— WHAT IS BEING ASKED —
Omit all images. Transcribe the rest of the material below exactly.

===== RECORDED INFORMATION

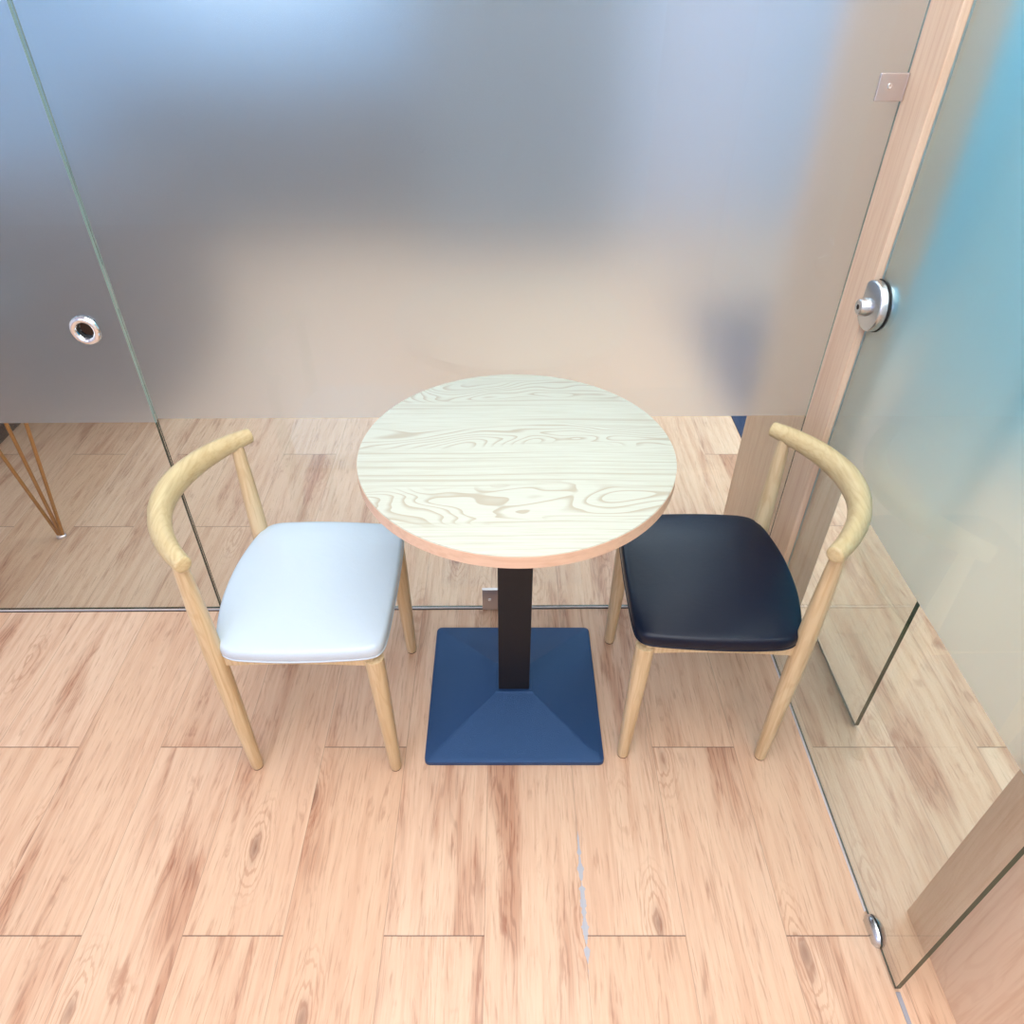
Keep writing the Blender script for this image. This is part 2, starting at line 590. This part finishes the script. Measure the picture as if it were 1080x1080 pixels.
# metal brackets of the fixed panel
def plate_with_screw(name, x0, x1, z0, z1, d, parent, mat):
    """small rounded plate on the room side of the panel (panel local frame)"""
    bx = bevelled_box(x0, x1, -d, 0.0, z0, z1, 0.0012, 2)
    br = finish(name, bx, mat, parent)
    c = ((x0 + x1) / 2 - 0.004, -d, (z0 + z1) / 2 + 0.002)
    s = lathe([(0.0, 0.0006), (0.0022, 0.0006), (0.0026, 0.0014), (0.0042, 0.0012), (0.0048, 0.0)], 28)
    bmesh.ops.rotate(s, cent=(0, 0, 0), matrix=Matrix.Rotation(pi / 2, 3, 'X'), verts=s.verts)
    finish('screw', s, M['chrome'], br, 40, c)
    return br


k0 = 0.795
b = plate_with_screw('bracket', 0.641 + k0, 0.6885 + k0, 1.262, 1.305, 0.005, win1, M['satin'])
tag(b, 'small square metal bracket high on the panel')
# return of the bracket onto the post
finish('bracket_flange', bevelled_box(0.6870 + k0, 0.6893 + k0, -0.0060, 0.0, 1.262, 1.305, 0.0004), M['satin'], b)
b = plate_with_screw('bracket', -0.064 + k0, -0.016 + k0, 0.003, 0.080, 0.010, win1, M['satin'])
tag(b, 'small metal foot bracket at the floor')

# sealant and gasket lines under the back partition; pale ones carry the edge glint
def floor_strip(name, x0, x1, d0, d1, h, mat, lb):
    s = bevelled_box(0, x1 - x0, d0, d1, 0.0, h)
    s = finish(name, s, mat)
    s.location = wall_pt(x0)
    s.rotation_euler = (0, 0, WA)
    struct(s, lb, 'seal')
    return s


floor_strip('trim_3', -0.797, 0.690, -0.0030, -0.0002, 0.0042, M['seal'], 'thin pale sealant line coloured as light caught on the glass edge, along the foot of the fixed glass panel')
floor_strip('trim_4', -2.2, 0.690, -0.0062, -0.0032, 0.0016, M['seal_dark'], 'thin dark gasket line on the floor in front of the back glass')
floor_strip('trim_5', -2.2, -0.801, -0.0030, -0.0002, 0.0042, M['seal'], 'thin pale line coloured as light caught on the glass edge, along the foot of the left glass door')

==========

— PROBLEM SOLUTION —
Keep writing the Blender script for this image. This is part 2, starting at line 590. This part finishes the script. Measure the picture as if it were 1080x1080 pixels.
# metal brackets of the fixed panel
def plate_with_screw(name, x0, x1, z0, z1, d, parent, mat):
    """small rounded plate on the room side of the panel (panel local frame)"""
    bx = bevelled_box(x0, x1, -d, 0.0, z0, z1, 0.0012, 2)
    br = finish(name, bx, mat, parent)
    c = ((x0 + x1) / 2 - 0.004, -d, (z0 + z1) / 2 + 0.002)
    s = lathe([(0.0, 0.0006), (0.0022, 0.0006), (0.0026, 0.0014), (0.0042, 0.0012), (0.0048, 0.0)], 28)
    bmesh.ops.rotate(s, cent=(0, 0, 0), matrix=Matrix.Rotation(pi / 2, 3, 'X'), verts=s.verts)
    finish('screw', s, M['chrome'], br, 40, c)
    return br


k0 = 0.795
b = plate_with_screw('bracket', 0.641 + k0, 0.6885 + k0, 1.262, 1.305, 0.005, win1, M['satin'])
tag(b, 'small square metal bracket high on the panel')
# return of the bracket onto the post
finish('bracket_flange', bevelled_box(0.6870 + k0, 0.6893 + k0, -0.0060, 0.0, 1.262, 1.305, 0.0004), M['satin'], b)
b = plate_with_screw('bracket', -0.064 + k0, -0.016 + k0, 0.003, 0.080, 0.010, win1, M['satin'])
tag(b, 'small metal foot bracket at the floor')

# sealant and gasket lines under the back partition; pale ones carry the edge glint
def floor_strip(name, x0, x1, d0, d1, h, mat, lb):
    s = bevelled_box(0, x1 - x0, d0, d1, 0.0, h)
    s = finish(name, s, mat)
    s.location = wall_pt(x0)
    s.rotation_euler = (0, 0, WA)
    struct(s, lb, 'seal')
    return s


floor_strip('trim_3', -0.797, 0.690, -0.0030, -0.0002, 0.0042, M['seal'], 'thin pale sealant line coloured as light caught on the glass edge, along the foot of the fixed glass panel')
floor_strip('trim_4', -2.2, 0.690, -0.0062, -0.0032, 0.0016, M['seal_dark'], 'thin dark gasket line on the floor in front of the back glass')
floor_strip('trim_5', -2.2, -0.801, -0.0030, -0.0002, 0.0042, M['seal'], 'thin pale line coloured as light caught on the glass edge, along the foot of the left glass door')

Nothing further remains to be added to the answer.